Um dos motoristas, que pediu para não ser identificado, pôs a culpa no trânsito. “Os carros estacionam onde querem e nos obrigam a parar assim, sem ter como entrar no ponto, atrasando a viagem das pessoas e nosso itinerário. É muito fácil criticar a gente sem olhar nosso lado. Uma hora a pessoa estoura, como aconteceu”, disse. Muitas pessoas saíram em defesa do condutor que abandonou o coletivo ontem, segundo a jornalista Paula Meireles. “Quando desci do ônibus, os passageiros tentaram convencer o motorista a voltar. Disseram que é uma pessoa gentil, que espera passageiros que estão atrasados e que dessa vez a senhora que reclamou dele estava exagerando”, afirma.
De acordo com o diretor de Comunicação do Sindicato dos Trabalhadores do Transporte Rodoviário de Belo Horizonte (STTRBH), José Márcio Ferreira, fatos como esse voltarão a ocorrer, pois ele sustenta que as jornadas de trabalho têm sido cada vez mais estressantes para os motoristas. Ferreira sustenta que um levantamento do Instituto Nacional do Seguro Social mostra que 30% dos profissionais que dirigem ônibus têm problemas de saúde e acabam afastados, principalmente por problemas emocionais, estresse e depressão. “Os trabalhadores já passam oito horas dirigindo nesse trânsito caótico, expostos a conflitos com outros motoristas e usuários.

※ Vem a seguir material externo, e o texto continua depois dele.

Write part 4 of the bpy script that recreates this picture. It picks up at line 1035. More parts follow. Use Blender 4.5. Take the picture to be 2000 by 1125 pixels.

Agora, aos fins de semana, têm de trabalhar como cobradores, aumentando ainda mais a carga. Se já estava ruim, agora deve piorar”, afirma.
De acordo com o diretor do sindicato, integrantes da entidade estavam procurando o trabalhador para lhe dar assistência, mas ele ainda não havia sido encontrado. Adriana Barbosa, vendedora de uma loja em frente ao ponto onde o ônibus foi abandonado afirma já ter presenciado um motorista de linha metropolitana passando dificuldades por ter de trabalhar como cobrador também. “Minha mãe e eu estávamos indo do Barreiro para Ibirité, e o motorista não conseguia nem dirigir nem trocar o dinheiro dos passageiros. Levamos mais de duas horas e ela perdeu o compromisso”, disse.
O Sindicato das Empresas de Transporte de Passageiros de Belo Horizonte (Setra-BH) informou que ainda apura com a empresa que gerencia a linha SC-02A o que ocorreu. A BHTrans informou que aguarda informações da entidade, assim como reclamações ou denúncias de usuários, para saber se abre investigação sobre o episódio. A Polícia Militar informou não ter sido registrada ocorrência sobre o incidente.